With the National Highways Authority of India (NHAI) awaiting sanction of funds for construction of the bypass road connecting Tiruchi-Madurai and Tiruchi-Karur national highways, Collector M. Pradeep Kumar on Tuesday reviewed the progress of land acquisition and instructed NHAI officials to expedite the project.
The bypass will form part of a semi-ring road connecting major national highways around the city. It will run from Panjapur on Tiruchi-Madurai Highway (NH45) via Thayanur to Thindukarai near Jeeyapuram on Tiruchi-Karur stretch of NH 67. The project ran aground after farmers raised objections to the road being laid across irrigation tanks.
The project was halted midway in 2010 after the Madurai Bench of the Madras High Court, while hearing a petition from farmers’ organisations, struck down the NHAI plan to build the road across Kothamangalam, Kallikudi and Punganur irrigation tanks in Tiruchi district.
The project was originally taken up as part of the widening of NH 67 executed on Build Operate and Transfer (BOT) basis by NHAI. It ran into controversy over alignment and land acquisition issues in 2006-07. Farmers complained that the road, if built across the tanks, would affect irrigation and their livelihood.
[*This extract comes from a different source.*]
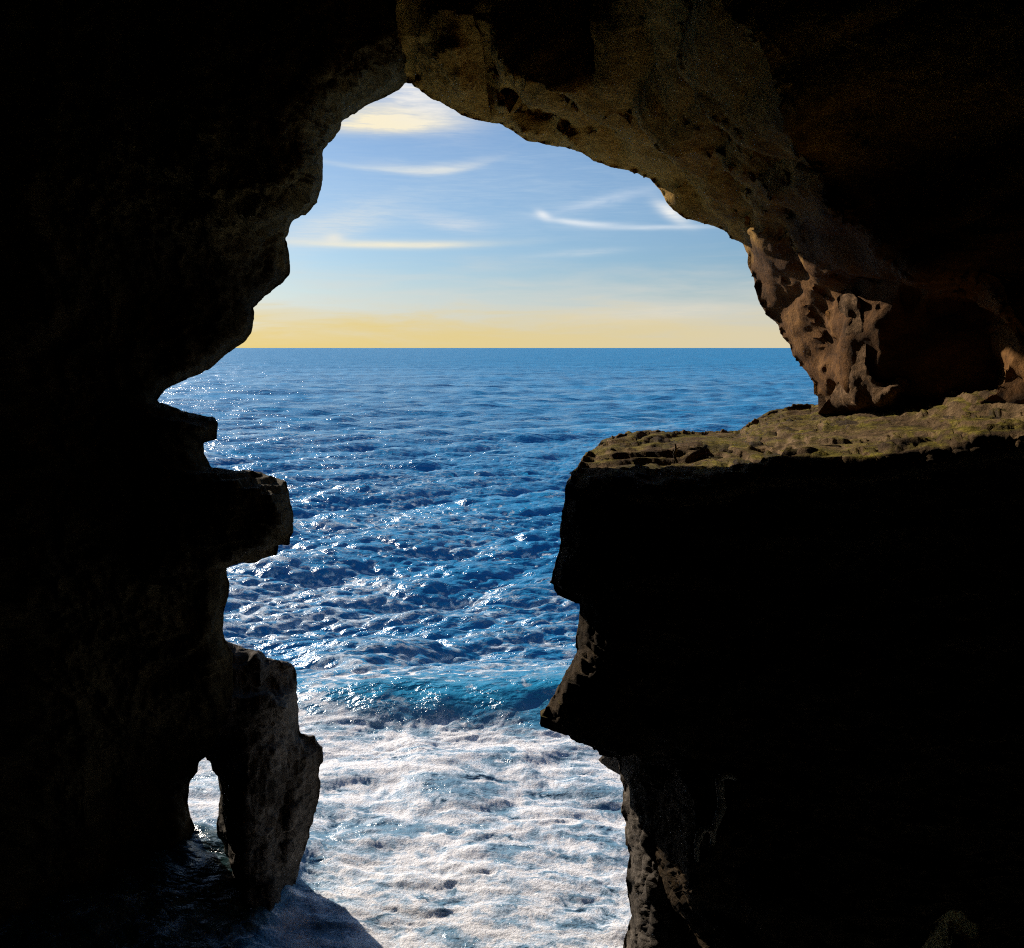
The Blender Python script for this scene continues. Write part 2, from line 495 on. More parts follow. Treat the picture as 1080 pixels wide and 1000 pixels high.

The court ordered that the bypass road be laid without affecting irrigation sources. Subsequently, a revised alignment was finalised after a public hearing.
The NHAI has since drawn up a Detailed Project Report (DPR) for construction of the bypass road on a revised alignment and the final approval is awaited from the NHAI headquarters.
NHAI sources told The Hindu that the land acquisition for the project had also reached the final stages. About 33 hectares of lands in about four villages were being acquired on a stretch of about six km under the new alignment.
The district administration has been pushing for expediting the long-pending projects, especially as an Integrated Bus Terminus is coming up at Panjapur and the bypass road will ensure smooth connectivity to major highways around the city. “The Collector asked us to push through the project and we are also following it up with our headquarters,” sources in the NHAI said.
Though NHAI officials were wary of committing a specific time-frame, they said efforts were being made to commence the work at the earliest.
Mr.Pradeep Kumar told The Hindu said that 90% of the land acquisition had been completed. “Electricity poles and high tension lines need to be shifted; they have to prepare the estimates and after that they will have to seek sanction of funds for the project. I expect the whole process to be completed in about a month’s time and the tenders to be called by mid-August,” he said.